The external antenna jack on the Totally Featureless Clock is, by necessity, recessed way down in a hole (because I can’t get to the inside of the now-finished half-inch-thick case to gnaw it out from there). Perforce, that puts the locking nut out of reach.
Solution: a pin spanner wrench. I’m sure they’re available commercially, but what’s the fun in that?
The male threaded part of the jack is 0.230 inch OD, the nut is 0.313 OD, and the notches are 0.030 wide and 0.020 deep. Raw material is about two inches of 5/16-inch air-hardening drill rod, not that I’m actually going to heat treat it for this application.
Face off the end and drill the guts out with a 15/64-inch drill.

Grab it in the 3-jaw chuck bolted firmly to the table, then mill off anything that isn’t a pin. Don’t grab it in the milling vise, which doesn’t have enough oomph to hold a slick steel cylinder in place; don’t ask how I know this.

Set Z=0 at the top surface of the spanner-to-be and XY = 0 on the axis of the cylinder, of course.
Manual CNC, feeding the commands into EMC2’s MDI slot and then mouse-clicking the stored commands to avoid reduce typing errors. For my setup, Y=±0.171 to produce the 30-mil pin and X=±0.4 to clear on both sides.
After cutting the first side at 3 k RPM, feed 2 inches/min, and 10 mils per pass, I whacked the other side off in one giant 20-mil bite. I’m such a sissy…
A bit of heatshrink tubing improves the griptivity and it’s all good.

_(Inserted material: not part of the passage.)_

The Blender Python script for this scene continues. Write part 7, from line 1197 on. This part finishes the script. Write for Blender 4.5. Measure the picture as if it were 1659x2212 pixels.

This is the sort of thing you do once, drop in the baggie with the rest of the connector nuts, and use for years thereafter. I should’a done it years ago, but I’ve been able to not quite butcher the nuts with a needle-nose pliers…
[Update: It turns out a commercial nut driver was available, at least in one special shop in one special place, but no longer. For my delicate uses, that shaft into the jack isn’t really needed.]
So that’s what those notches on the nuts are for… I always wondered what sort of tool one was supposed to use since needle-nose pliers tend to slip a lot. I really need a place to put a small lathe.
needle-nose pliers tend to slip a lot
Ahem…
But, yeah, I hate it when that happens, too. The problem is that every different nut requires a different driver, so either you make do with pliers or accumulate a drawer full of drivers.